Cases like Du Bois’s and Gramsci’s are worth remembering when the claim is made that the classics are bound to white supremacy. They direct us to important nuances. But they do little to break the impasse between the humanities and the charge of white supremacy against them.
In the end I do not believe we can break that impasse from inside the university. What is needed is something else: an end to the conditions under which the concept of white supremacy is so persuasive.
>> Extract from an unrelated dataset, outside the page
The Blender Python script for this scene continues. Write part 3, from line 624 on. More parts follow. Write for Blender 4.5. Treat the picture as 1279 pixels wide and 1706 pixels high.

That would require a genuine reckoning with the continuing history of white power and racism, especially in the U.S.
The Germans, who have had to face their own terrible history, invented a word for this kind of coming to terms with the past: Vergangenheitsbewältigung.As Susan Neiman has shown us in her marvelous book, Learning From the Germans, Germany might provide a template for working through America’s own history of slavery and racism, a template that includes — alongside continuing social-justice measures — serious reparations, state-sponsored shifts in public memory (including memory of enslaved and victimized individuals), accurate historiography, meaningful apologies, and more.
In the meantime, those of us who hold university offices, especially those of us who teach in the humanities disciplines with their extensive, complex genealogies, should try to remain at a distance from all logics, including the logics of race talk, that do not reflect affiliation and generosity as Cicero understood them. Our official role in coming to terms with the racist past is limited to that which honors the protocols, interests, and methods of our disciplines. It does not include dividing the world into friends and enemies, banning texts and words, or racially labeling archives and whole disciplines.
I realize that this way of looking at the situation is unlikely to be widely shared — and that it amounts to an avoidance of the impasse rather than a breaking free of it. But I find myself insisting on it because, even if it were to be accepted that the humanities need to be reconfigured in order to separate them from white supremacy, they’d need to stay tightly connected to the history I’ve briefly traced: a history that developed out of an idea first articulated long ago by a Roman lawyer on behalf of a powerless Syrian teacher, and that has no room for the natural logic of race. Otherwise, they wouldn’t be the humanities.